Task to carry out: Write out the opening lines of the data word for word, up to and including the line with "bar_y('roof_purlin', cx + s * 2.02, prz(2.02)", and leave every picture and every later line out.

---*---

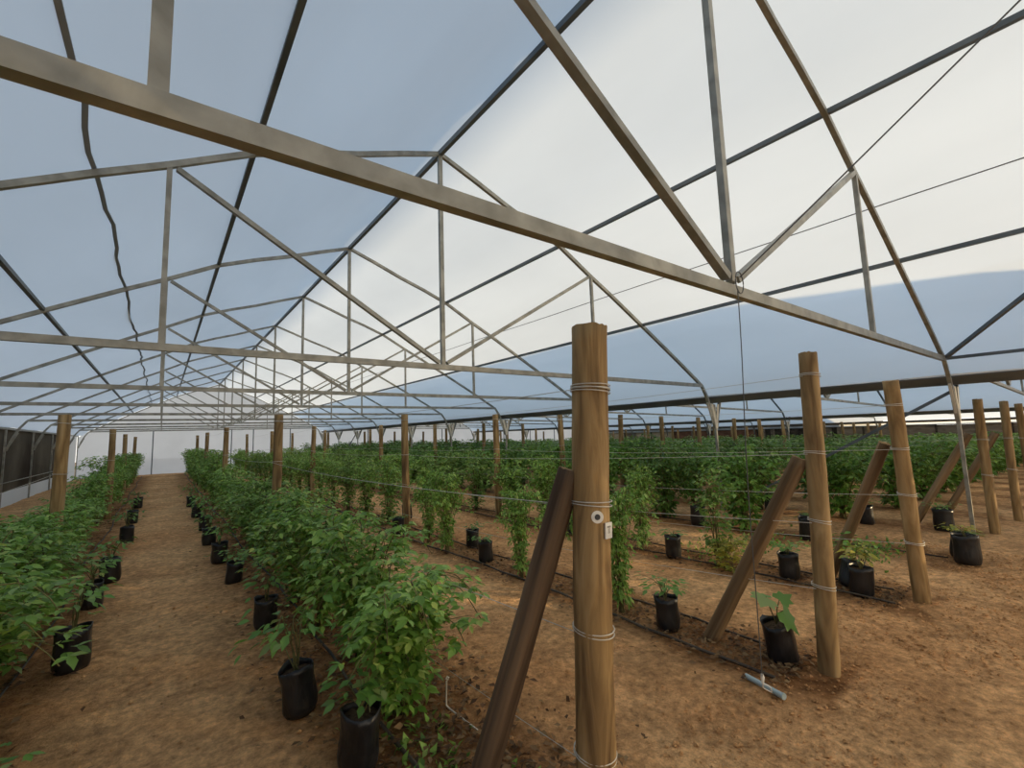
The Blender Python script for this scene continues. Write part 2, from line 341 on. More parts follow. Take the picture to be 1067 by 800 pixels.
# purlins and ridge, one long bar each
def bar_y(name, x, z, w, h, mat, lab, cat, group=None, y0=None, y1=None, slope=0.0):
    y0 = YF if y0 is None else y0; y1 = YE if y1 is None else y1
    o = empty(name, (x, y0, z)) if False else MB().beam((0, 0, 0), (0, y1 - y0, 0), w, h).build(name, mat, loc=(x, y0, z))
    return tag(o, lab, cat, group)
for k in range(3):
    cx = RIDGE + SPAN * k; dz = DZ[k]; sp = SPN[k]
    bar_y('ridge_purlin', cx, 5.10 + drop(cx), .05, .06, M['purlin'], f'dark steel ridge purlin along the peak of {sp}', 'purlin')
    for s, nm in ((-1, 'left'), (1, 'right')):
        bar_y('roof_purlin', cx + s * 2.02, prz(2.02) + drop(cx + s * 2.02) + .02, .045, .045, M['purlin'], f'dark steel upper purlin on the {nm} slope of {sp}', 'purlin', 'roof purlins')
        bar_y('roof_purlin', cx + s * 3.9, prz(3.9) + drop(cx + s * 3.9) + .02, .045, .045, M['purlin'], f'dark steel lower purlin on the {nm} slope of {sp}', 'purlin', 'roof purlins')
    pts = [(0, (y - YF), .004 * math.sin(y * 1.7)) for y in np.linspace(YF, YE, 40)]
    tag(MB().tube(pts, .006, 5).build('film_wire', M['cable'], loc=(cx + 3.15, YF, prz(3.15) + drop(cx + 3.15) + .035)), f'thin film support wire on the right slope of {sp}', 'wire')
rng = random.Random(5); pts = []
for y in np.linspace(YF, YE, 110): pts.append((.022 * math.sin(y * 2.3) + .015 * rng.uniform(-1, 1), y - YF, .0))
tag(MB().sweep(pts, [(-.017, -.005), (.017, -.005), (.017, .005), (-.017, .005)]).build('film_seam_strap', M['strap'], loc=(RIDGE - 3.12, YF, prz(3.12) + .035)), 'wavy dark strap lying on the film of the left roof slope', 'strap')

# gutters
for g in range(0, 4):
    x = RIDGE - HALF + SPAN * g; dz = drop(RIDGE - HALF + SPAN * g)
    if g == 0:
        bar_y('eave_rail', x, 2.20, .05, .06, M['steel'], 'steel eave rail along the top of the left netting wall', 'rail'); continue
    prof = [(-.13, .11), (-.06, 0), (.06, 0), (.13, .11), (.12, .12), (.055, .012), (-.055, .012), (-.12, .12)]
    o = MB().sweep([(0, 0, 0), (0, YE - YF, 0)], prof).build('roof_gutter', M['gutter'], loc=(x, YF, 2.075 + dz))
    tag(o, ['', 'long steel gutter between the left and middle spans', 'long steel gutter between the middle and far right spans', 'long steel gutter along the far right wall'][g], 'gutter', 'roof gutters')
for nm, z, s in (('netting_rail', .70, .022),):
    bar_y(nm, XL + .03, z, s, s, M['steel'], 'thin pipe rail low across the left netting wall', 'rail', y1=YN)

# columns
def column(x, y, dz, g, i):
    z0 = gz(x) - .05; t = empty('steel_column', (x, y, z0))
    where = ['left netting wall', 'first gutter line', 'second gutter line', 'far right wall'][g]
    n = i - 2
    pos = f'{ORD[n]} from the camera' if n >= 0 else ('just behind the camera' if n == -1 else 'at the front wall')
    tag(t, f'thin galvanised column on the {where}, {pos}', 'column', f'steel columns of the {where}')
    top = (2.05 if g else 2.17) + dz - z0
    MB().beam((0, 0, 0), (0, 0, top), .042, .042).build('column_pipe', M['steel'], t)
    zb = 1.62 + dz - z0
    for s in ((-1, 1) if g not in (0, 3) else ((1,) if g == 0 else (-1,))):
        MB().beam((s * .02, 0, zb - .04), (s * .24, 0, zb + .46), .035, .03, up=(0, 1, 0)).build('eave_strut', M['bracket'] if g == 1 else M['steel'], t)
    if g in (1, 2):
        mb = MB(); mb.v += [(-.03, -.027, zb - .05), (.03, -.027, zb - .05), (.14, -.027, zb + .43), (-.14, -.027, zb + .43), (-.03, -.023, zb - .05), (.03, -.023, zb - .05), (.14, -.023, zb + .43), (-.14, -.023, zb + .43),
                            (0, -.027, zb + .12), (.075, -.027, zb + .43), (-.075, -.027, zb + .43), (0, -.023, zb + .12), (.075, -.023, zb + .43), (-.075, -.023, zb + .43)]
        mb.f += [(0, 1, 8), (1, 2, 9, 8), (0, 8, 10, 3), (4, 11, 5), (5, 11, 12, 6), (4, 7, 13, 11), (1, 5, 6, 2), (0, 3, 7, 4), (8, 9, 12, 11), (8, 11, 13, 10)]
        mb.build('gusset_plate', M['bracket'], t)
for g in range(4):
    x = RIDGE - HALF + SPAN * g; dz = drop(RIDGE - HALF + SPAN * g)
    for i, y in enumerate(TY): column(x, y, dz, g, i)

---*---

Task response:
The Blender Python script for this scene continues. Write part 2, from line 341 on. More parts follow. Take the picture to be 1067 by 800 pixels.
# purlins and ridge, one long bar each
def bar_y(name, x, z, w, h, mat, lab, cat, group=None, y0=None, y1=None, slope=0.0):
    y0 = YF if y0 is None else y0; y1 = YE if y1 is None else y1
    o = empty(name, (x, y0, z)) if False else MB().beam((0, 0, 0), (0, y1 - y0, 0), w, h).build(name, mat, loc=(x, y0, z))
    return tag(o, lab, cat, group)
for k in range(3):
    cx = RIDGE + SPAN * k; dz = DZ[k]; sp = SPN[k]
    bar_y('ridge_purlin', cx, 5.10 + drop(cx), .05, .06, M['purlin'], f'dark steel ridge purlin along the peak of {sp}', 'purlin')
    for s, nm in ((-1, 'left'), (1, 'right')):
        bar_y('roof_purlin', cx + s * 2.02, prz(2.02) + drop(cx + s * 2.02) + .02, .045, .045, M['purlin'], f'dark steel upper purlin on the {nm} slope of {sp}', 'purlin', 'roof purlins')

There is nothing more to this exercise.